Material to process >>
-------------------------

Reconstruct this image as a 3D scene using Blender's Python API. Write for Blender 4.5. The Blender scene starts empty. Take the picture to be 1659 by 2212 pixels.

-------------------------

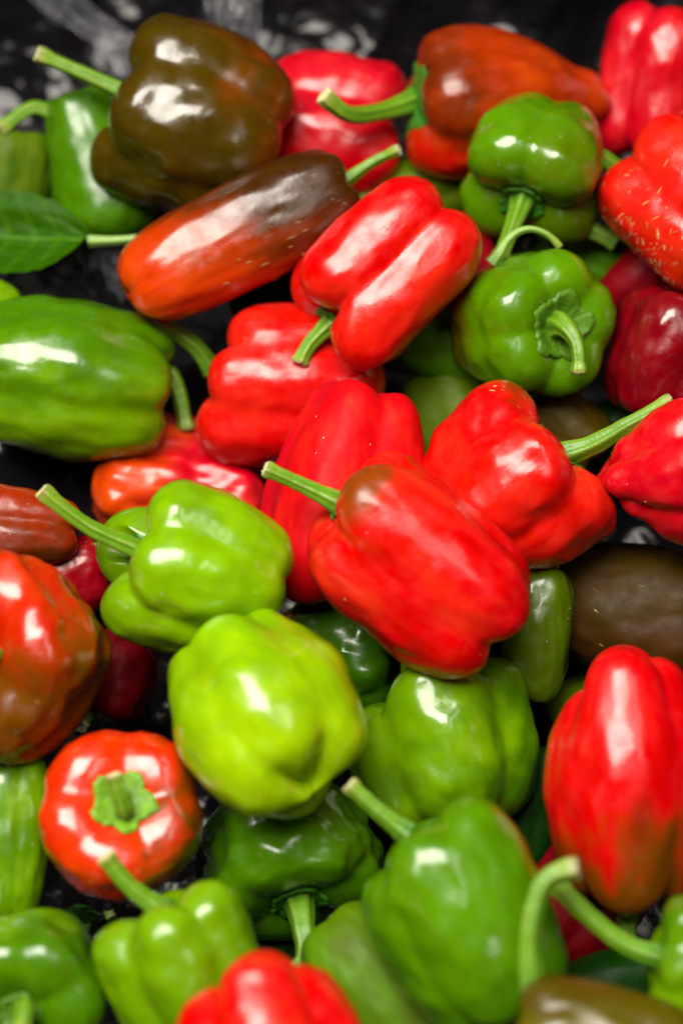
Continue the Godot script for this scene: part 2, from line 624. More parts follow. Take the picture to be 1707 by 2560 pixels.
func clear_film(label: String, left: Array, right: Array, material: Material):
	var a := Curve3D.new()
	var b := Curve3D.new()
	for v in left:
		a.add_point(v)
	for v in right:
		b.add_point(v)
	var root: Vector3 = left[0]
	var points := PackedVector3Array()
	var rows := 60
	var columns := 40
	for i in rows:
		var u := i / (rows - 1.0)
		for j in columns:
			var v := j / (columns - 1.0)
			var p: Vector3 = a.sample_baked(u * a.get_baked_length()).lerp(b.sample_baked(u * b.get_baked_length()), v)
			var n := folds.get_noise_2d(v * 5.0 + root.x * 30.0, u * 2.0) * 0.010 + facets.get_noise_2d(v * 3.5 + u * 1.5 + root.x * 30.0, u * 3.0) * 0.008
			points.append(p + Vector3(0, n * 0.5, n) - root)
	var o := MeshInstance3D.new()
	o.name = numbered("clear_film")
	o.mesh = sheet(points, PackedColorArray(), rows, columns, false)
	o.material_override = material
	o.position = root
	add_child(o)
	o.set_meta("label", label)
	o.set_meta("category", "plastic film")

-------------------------

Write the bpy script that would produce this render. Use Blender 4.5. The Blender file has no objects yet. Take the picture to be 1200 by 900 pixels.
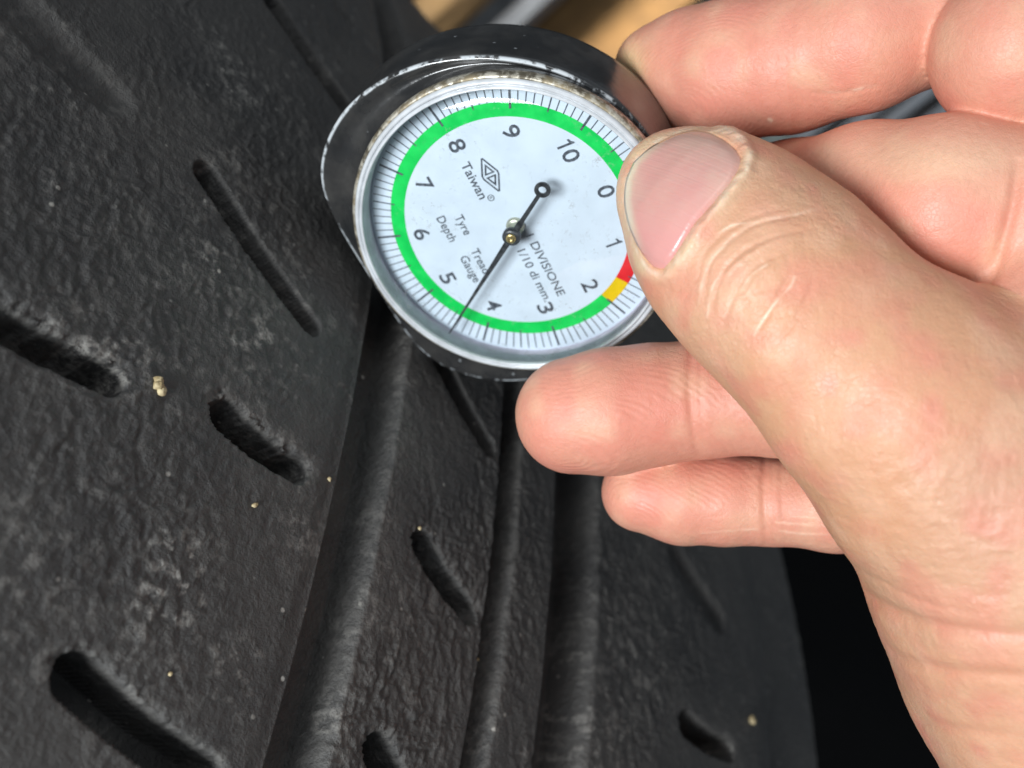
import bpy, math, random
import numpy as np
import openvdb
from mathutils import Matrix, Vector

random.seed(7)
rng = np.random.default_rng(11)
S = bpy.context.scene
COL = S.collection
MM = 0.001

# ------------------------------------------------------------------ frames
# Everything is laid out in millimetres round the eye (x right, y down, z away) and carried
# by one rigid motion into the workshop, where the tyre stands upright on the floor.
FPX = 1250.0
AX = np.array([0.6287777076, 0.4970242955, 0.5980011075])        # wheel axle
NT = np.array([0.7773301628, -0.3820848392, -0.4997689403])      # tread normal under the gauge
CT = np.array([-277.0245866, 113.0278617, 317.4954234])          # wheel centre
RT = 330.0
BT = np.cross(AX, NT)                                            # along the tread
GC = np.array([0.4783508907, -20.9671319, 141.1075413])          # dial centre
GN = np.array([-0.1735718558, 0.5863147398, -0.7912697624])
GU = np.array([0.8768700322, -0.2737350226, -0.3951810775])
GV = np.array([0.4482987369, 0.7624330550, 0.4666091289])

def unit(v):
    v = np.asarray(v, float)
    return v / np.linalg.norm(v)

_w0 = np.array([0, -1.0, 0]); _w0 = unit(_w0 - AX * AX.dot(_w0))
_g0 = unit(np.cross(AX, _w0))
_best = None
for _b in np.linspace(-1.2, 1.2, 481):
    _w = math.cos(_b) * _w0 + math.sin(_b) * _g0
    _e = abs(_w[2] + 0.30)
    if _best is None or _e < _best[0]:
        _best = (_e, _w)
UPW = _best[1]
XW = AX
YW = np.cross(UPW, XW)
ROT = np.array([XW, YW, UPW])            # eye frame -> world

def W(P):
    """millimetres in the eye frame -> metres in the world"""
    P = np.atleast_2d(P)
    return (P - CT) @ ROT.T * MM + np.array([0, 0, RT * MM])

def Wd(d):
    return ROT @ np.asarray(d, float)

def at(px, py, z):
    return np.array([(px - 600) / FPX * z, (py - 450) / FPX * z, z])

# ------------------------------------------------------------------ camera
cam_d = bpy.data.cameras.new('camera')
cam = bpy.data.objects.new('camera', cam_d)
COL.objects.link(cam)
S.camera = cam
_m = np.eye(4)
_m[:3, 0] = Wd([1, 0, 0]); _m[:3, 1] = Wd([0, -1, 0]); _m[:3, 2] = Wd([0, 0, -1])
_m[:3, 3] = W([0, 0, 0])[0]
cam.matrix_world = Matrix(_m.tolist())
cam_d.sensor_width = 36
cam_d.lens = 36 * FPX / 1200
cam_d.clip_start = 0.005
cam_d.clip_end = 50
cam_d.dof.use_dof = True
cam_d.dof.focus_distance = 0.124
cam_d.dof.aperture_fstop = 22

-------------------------

Work instructions >>
Of the lines above, quote exactly those from the one with "Write the bpy" through the one with "ROT = np.array([XW, YW, UPW])", ends included; pictures stay out.

Problem solution >>
Write the bpy script that would produce this render. Use Blender 4.5. The Blender file has no objects yet. Take the picture to be 1200 by 900 pixels.
import bpy, math, random
import numpy as np
import openvdb
from mathutils import Matrix, Vector

random.seed(7)
rng = np.random.default_rng(11)
S = bpy.context.scene
COL = S.collection
MM = 0.001

# ------------------------------------------------------------------ frames
# Everything is laid out in millimetres round the eye (x right, y down, z away) and carried
# by one rigid motion into the workshop, where the tyre stands upright on the floor.
FPX = 1250.0
AX = np.array([0.6287777076, 0.4970242955, 0.5980011075])        # wheel axle
NT = np.array([0.7773301628, -0.3820848392, -0.4997689403])      # tread normal under the gauge
CT = np.array([-277.0245866, 113.0278617, 317.4954234])          # wheel centre
RT = 330.0
BT = np.cross(AX, NT)                                            # along the tread
GC = np.array([0.4783508907, -20.9671319, 141.1075413])          # dial centre
GN = np.array([-0.1735718558, 0.5863147398, -0.7912697624])
GU = np.array([0.8768700322, -0.2737350226, -0.3951810775])
GV = np.array([0.4482987369, 0.7624330550, 0.4666091289])

def unit(v):
    v = np.asarray(v, float)
    return v / np.linalg.norm(v)

_w0 = np.array([0, -1.0, 0]); _w0 = unit(_w0 - AX * AX.dot(_w0))
_g0 = unit(np.cross(AX, _w0))
_best = None
for _b in np.linspace(-1.2, 1.2, 481):
    _w = math.cos(_b) * _w0 + math.sin(_b) * _g0
    _e = abs(_w[2] + 0.30)
    if _best is None or _e < _best[0]:
        _best = (_e, _w)
UPW = _best[1]
XW = AX
YW = np.cross(UPW, XW)
ROT = np.array([XW, YW, UPW])            # eye frame -> world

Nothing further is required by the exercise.